-- START OF Given records --

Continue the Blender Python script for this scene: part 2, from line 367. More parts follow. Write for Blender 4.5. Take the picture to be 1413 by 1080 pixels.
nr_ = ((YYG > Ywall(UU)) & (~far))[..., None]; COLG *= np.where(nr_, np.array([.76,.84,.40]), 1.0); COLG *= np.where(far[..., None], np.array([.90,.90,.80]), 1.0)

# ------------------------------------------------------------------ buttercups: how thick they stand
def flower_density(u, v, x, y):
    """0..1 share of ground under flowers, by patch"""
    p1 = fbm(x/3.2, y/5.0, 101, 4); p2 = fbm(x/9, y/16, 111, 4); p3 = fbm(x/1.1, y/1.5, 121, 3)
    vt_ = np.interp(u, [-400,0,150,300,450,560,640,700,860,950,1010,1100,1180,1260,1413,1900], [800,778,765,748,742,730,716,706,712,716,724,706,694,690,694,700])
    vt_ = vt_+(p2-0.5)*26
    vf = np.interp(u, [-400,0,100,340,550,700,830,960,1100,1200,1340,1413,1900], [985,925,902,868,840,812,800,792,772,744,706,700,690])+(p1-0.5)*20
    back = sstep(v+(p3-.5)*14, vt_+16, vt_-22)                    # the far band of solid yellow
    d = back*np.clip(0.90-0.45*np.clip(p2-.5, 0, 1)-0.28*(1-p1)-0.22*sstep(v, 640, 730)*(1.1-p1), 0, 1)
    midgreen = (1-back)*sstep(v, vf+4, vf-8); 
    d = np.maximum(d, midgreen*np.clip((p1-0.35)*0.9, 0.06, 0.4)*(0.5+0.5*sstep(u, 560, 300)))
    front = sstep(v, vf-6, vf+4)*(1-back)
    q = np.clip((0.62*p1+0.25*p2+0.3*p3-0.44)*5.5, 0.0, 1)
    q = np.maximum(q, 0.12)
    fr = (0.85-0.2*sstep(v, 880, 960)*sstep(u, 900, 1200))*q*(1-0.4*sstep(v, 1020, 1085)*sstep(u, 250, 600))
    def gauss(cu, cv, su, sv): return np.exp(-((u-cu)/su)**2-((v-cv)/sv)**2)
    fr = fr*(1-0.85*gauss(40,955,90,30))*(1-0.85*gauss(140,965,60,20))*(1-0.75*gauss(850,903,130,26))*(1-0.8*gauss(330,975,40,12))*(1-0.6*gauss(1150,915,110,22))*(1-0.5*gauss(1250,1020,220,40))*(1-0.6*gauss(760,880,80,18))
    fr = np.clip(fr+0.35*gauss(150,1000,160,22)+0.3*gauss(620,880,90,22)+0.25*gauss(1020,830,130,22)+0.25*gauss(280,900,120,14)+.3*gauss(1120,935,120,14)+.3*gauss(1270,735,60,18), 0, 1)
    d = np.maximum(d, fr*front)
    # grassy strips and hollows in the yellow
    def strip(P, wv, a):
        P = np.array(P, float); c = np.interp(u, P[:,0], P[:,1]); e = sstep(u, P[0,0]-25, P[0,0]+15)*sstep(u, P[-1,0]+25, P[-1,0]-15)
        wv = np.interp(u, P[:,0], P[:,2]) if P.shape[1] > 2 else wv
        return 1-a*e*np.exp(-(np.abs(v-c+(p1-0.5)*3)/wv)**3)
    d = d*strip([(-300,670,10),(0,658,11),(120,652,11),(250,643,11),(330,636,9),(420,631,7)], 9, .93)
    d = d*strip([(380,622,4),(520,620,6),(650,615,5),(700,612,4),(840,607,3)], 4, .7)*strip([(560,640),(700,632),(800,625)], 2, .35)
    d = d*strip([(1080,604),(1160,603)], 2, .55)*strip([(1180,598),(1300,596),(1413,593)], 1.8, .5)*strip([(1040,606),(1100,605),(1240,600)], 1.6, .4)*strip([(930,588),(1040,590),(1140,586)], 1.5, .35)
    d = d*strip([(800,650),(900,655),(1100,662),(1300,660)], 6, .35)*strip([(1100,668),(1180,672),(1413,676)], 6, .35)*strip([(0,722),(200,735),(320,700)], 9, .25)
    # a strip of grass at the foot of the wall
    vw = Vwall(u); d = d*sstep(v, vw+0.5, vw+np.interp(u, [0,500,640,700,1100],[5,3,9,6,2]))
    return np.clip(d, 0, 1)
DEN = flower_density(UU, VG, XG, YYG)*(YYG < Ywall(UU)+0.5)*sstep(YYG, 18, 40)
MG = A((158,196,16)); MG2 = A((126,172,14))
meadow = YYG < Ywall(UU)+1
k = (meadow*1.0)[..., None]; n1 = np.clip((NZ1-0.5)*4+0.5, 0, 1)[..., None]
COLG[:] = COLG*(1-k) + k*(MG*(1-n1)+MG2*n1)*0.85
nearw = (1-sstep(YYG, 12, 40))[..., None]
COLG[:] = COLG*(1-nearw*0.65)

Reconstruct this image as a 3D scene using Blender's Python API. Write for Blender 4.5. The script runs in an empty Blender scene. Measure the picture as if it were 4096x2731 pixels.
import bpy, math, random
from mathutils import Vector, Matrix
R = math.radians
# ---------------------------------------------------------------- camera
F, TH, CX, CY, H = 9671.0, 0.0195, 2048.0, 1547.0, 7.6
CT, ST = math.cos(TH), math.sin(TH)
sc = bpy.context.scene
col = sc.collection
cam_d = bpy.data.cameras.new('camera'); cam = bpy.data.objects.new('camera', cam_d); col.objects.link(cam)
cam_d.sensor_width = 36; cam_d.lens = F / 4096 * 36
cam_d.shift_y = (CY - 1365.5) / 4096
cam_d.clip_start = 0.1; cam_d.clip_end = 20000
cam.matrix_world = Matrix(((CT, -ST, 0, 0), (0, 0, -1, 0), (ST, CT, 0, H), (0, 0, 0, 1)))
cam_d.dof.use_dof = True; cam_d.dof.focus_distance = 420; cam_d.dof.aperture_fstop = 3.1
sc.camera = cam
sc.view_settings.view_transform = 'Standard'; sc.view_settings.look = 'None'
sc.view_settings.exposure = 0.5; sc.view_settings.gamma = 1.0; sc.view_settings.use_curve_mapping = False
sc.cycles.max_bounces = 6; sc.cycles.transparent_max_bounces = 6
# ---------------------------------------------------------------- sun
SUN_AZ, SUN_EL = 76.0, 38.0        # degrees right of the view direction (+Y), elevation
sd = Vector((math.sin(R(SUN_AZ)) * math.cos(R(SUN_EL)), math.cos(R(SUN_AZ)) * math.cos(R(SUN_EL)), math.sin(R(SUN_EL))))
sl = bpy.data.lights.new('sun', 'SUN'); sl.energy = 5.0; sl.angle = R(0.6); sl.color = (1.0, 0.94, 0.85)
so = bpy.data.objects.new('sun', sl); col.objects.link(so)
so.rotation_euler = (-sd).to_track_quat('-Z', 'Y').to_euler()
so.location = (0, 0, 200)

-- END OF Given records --

■ **Task brief**
Extract the first line above and each line after it up to and including the one with "nr_ = ((YYG", please, exactly and with nothing else.

■ **Result**
Continue the Blender Python script for this scene: part 2, from line 367. More parts follow. Write for Blender 4.5. Take the picture to be 1413 by 1080 pixels.
nr_ = ((YYG > Ywall(UU)) & (~far))[..., None]; COLG *= np.where(nr_, np.array([.76,.84,.40]), 1.0); COLG *= np.where(far[..., None], np.array([.90,.90,.80]), 1.0)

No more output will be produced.